Es gab Zeiten, da standen die meisten Jazzmusiker der Alten Welt im Schatten ihrer amerikanischen Kollegen. Das hat sich im Laufe der Jahrzehnte zugunsten der Europäer geändert.
Nur Franco Ambrosetti sorgte schon in der Vergangenheit für eine der wenigen Ausnahmen. Seine Hardbop-Alben, speziell aus den 1980er Jahren, gehören zum Temperamentvollsten und Intelligentesten, was in Sachen Jazz zu jener Zeit zu hören war. Und das lag ganz sicher nicht allein daran, dass ein Großteil seine damaligen Mitstreiter aus dem Mutterland des Jazz kamen. Umgekehrt - es war für Michael Brecker, Phil Woods, Tommy Flanagan, Hal Galper und viele andere eine Freude und eine Ehre, mit dem Schweizer Trompeter spielen und auftreten zu dürfen.
Betrachtet man Ambrosettis Diskographie rückblickend fällt aber auf, dass es wenig gibt, was der Sohn des Saxophonisten und Industriellen Flavio Ambrosetti bisher noch nicht musikalisch umgesetzt hat. Mit „Nora“ erfüllt er sich nun 80jährig einen langgehegten Wunsch: Ein komplettes Album, eingespielt mit Streichorchester.
Hierfür lud er sich im Februar dieses Jahres Mitstreiter seiner letzten All Star Band (John Scofield, Uri Caine, Scott Colley u.a.) nach New York ein, bestellte bei Alan Broadbent, einst für Barbara Streisand und Shirley Horn tätig, die Arrangements für sechs Standards und zwei eigene Kompositionen und spielte diese dann mit seinen Freunden und einem Streichensemble in drei Tagen ein.
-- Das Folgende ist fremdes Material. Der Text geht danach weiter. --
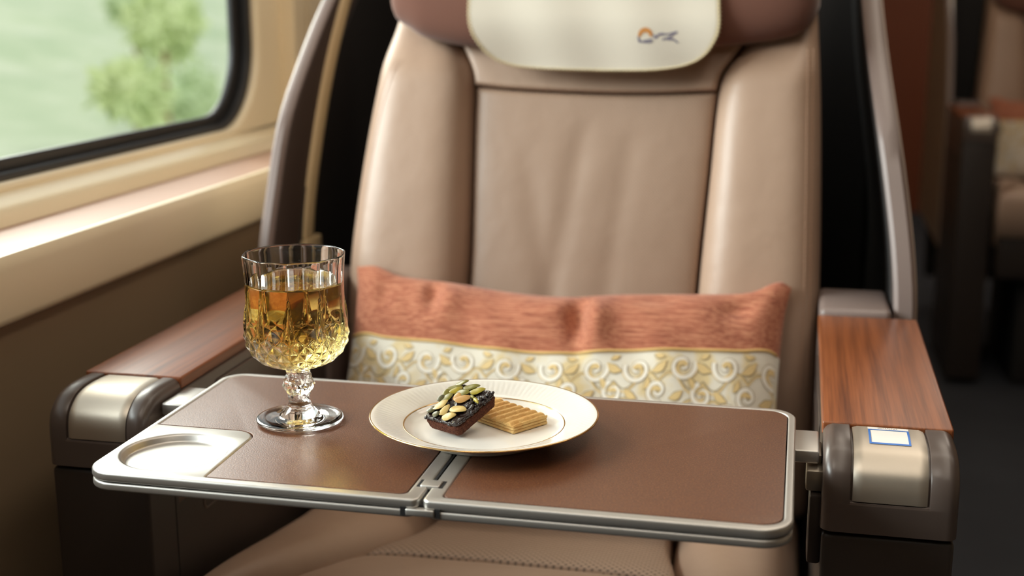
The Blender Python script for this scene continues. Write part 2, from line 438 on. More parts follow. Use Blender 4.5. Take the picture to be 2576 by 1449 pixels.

Es versteht sich fast von selbst, dass Ambrosetti sämtliche Balladen ausschließlich auf dem weicheren und volleren Flügelhorn spielt. Er, der Ästhet und Souverän, beschwört mit Eleganz und Kompetenz die Musik auf diesem Album. Zugleich spüren wir die Leidenschaft, die Hingabe zu seinem Instrument. Er provoziert mit einer lyrischen Abgeklärtheit, findet auch in „Autumn Leaves“ und vor allem in Miles Davis „All Blues“ neue Interpretationsansätze, die zwischen Herausforderung und Entspanntheit pendeln. Er erzählt eben seine eigenen Geschichten, läst sein Können in faszinierendem Glanz erstrahlen. Übrigens ist der Titel „Nora“ eine musikalische Liebeserklärung an Ambrosettis Frau Silli, die als Schauspielerin im gleichnamigen Theaterstück von Henrik Ibsen einst die Hauptrolle spielte.